Sigue habiendo huesos calcinados bajo la tierra revuelta por
las llamas, cada vez más retorcidas, del dolor y el tiempo. Huesos ardidos de
una guerra antigua sin otros supervivientes que el odio o la sed de la
venganza; que el chisporroteo persistente de la memoria, esa vela trucada que
nunca acaba de apagarse, mientras los años parpadean y se suceden los funerales
y las celebraciones y sobre la mesa se reparten cadáveres y también banderas
con que cubrirlos, sin que haya forma, por desgracia, de lavarle al rostro de
la vida sus ojeras de rencor y muerte. El anacronismo de su mirada, la
frivolidad de su conciencia.
Pero ahí está, o sigue estando, entre los fueros y desafueros
de la corrupción política generalizada, el PSIB pidiendo que el parlamento
balear condene rotundamente (sic) la
dictadura franquista, como si el paso del tiempo no la hubiese ya condenado y
en sus herrumbrosas argollas, allá en los sótanos subterráneos de las mazmorras
más tétricas, no existiera, también, un auténtico catálogo del horror, un enorme
alijo de huesos rotos y sus correspondientes voces de ultratumba. Ilusiones
tiznadas de sangre reseca. Alaridos subyugados por el silencio.
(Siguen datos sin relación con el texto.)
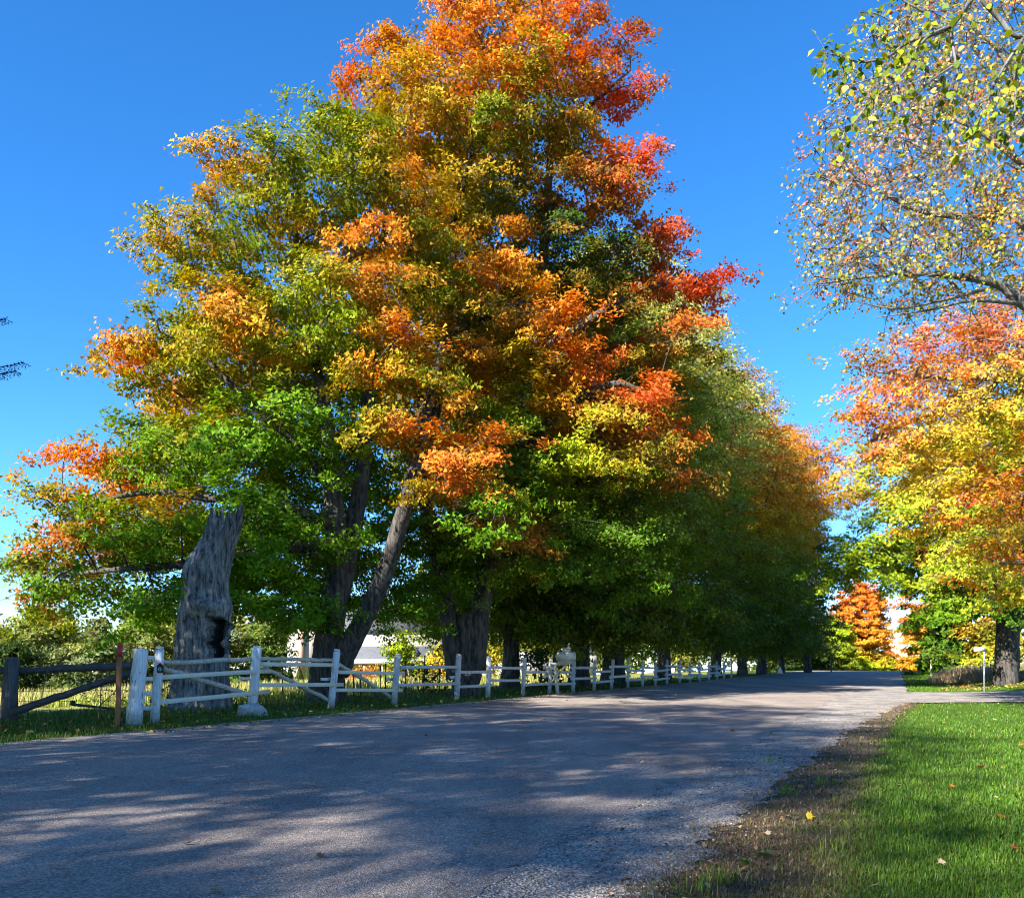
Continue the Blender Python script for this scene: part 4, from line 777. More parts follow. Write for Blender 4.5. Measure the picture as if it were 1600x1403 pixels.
rail(403, 1028.5, 526, 1032, 6.5, M_POLE, -.02, rnd=True); rail(400, 1037, 531, 1039, 6.5); rail(398, 1070, 536, 1069.5, 6.5); rail(412, 1042, 518, 1096, 7.5, M_POLE, -.13, rnd=True, name='brace')
rail(523, 1049.5, 632, 1052, 5.6); rail(520, 1078, 629, 1078.3, 5.4); rail(529, 1037, 617, 1092, 6.5, M_POLE, -.12, rnd=True, name='brace')
rail(625, 1042.5, 720, 1042, 5, M_GREYW); rail(623, 1070.5, 719, 1067.5, 4.8, M_GREYW); rail(716, 1050, 771, 1049.5, 4.6, M_GREYW); rail(714, 1073, 770, 1070.5, 4.4, M_GREYW)
rail(767, 1042.5, 823, 1044, 4.2, M_GREYW); rail(766, 1063, 823, 1063, 4.2, M_GREYW); rail(819, 1050, 867, 1049.5, 4, M_GREYW); rail(817, 1070.5, 865, 1067.5, 4, M_GREYW)
for i in range(7, len(PT) - 1):
    a, b = PT[i - 1], PT[i]
    if i == 7: a = PT[6]
    f0, f1 = ((.74, .40), (.60, .26))[i % 2]
    for f in (f0, f1):
        ya = a[1] + (a[3] - a[1]) * f; yb = b[1] + (b[3] - b[1]) * f; rail(a[0] - 3, ya, b[0] + 4, yb, max(2.4, 4.2 - .13 * (i - 7)), M_GREYW if i % 5 else M_CREAM, .15)
a, b = PT[-2], PT[-1]
for f in (.75, .5, .25): rail(a[0] - 2, a[1] + (a[3] - a[1]) * f, b[0] + 1, b[1] + (b[3] - b[1]) * f, 2.4, M_GREYW, .14)
rail(1121, 1058, 1131, 1040, 2.4, M_GREYW, .1, name='brace')
for px, py, wd in ((381, 1060, 13), (507, 1061, 10), (609, 1061, 9), (707, 1058, 8), (852, 1056, 8), (890, 1056, 6)): rail(px - wd / 2, py, px + wd / 2 + 4, py, 4.6, M_GREYW if px > 560 else M_WHITE, -.10, .06, 'rail_stub')
# small house-number plaque on the second post
yq = fy(243) - .17; pl = empty('post_plaque', P(248, 1046, yq), 'small dark red house-shaped plaque with a green disc nailed to the white ladder post', 'plaque')
mb = MB(); s = yq / F; c = np.array(P(250, 1044, yq)); mb.prism([(c[0] - 5 * s, c[2] - 7 * s), (c[0] + 5 * s, c[2] - 7 * s), (c[0] + 5 * s, c[2] + 4 * s), (c[0], c[2] + 8.5 * s), (c[0] - 5 * s, c[2] + 4 * s)], c[1], c[1] + .03); mb.build('board', flat_mat('dark_red_board', (.16, .02, .025), .6), pl)
mb = MB(); mb.tube([(c[0], c[1] - .004, c[2] - 1.5 * s), (c[0], c[1] - .016, c[2] - 1.5 * s)], [3.8 * s, 3.8 * s], 16); mb.build('disc', flat_mat('green_disc', (.02, .17, .09), .5), pl)
mb = MB(); mb.tube([(c[0] + 2 * s * math.cos(t), c[1] - .02, c[2] - 1.5 * s + 2 * s * math.sin(t)) for t in np.linspace(0, 6.28, 14)], .006, 5); mb.build('emblem', flat_mat('pale_ring', (.4, .5, .45), .5), pl)
# red-tipped marker stake
ym = G(183, 1136)[1]; st = empty('marker_stake', (*G(183, 1136), 0), 'orange-brown marker stake with a red tip left of the thick white post', 'stake')
mb = MB(); mb.beam(np.array(P(183, 1136, ym)) - [0, 0, .2], P(186.6, 1026, ym), .10, .05, up=(0, 1, 0), jit=.003, seg=4); mb.build('shaft', M_RUST, st)
mb = MB(); mb.beam(P(186.6, 1026, ym), P(188, 1005, ym), .102, .052, up=(0, 1, 0)); mb.build('tip', M_RED, st)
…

La memoria de los
fósiles.
No parece que este catálogo precise de demasiadas
excavaciones; pero es muy digno y humano, por supuesto, querer enterrar a los
propios muertos en algún lugar donde nos puedan esperar en calma y sin prisas.
Quizá la vida consista en pasar unos cuantos años con los nuestros, primero, y
toda una eternidad con sus huesos, después. O así.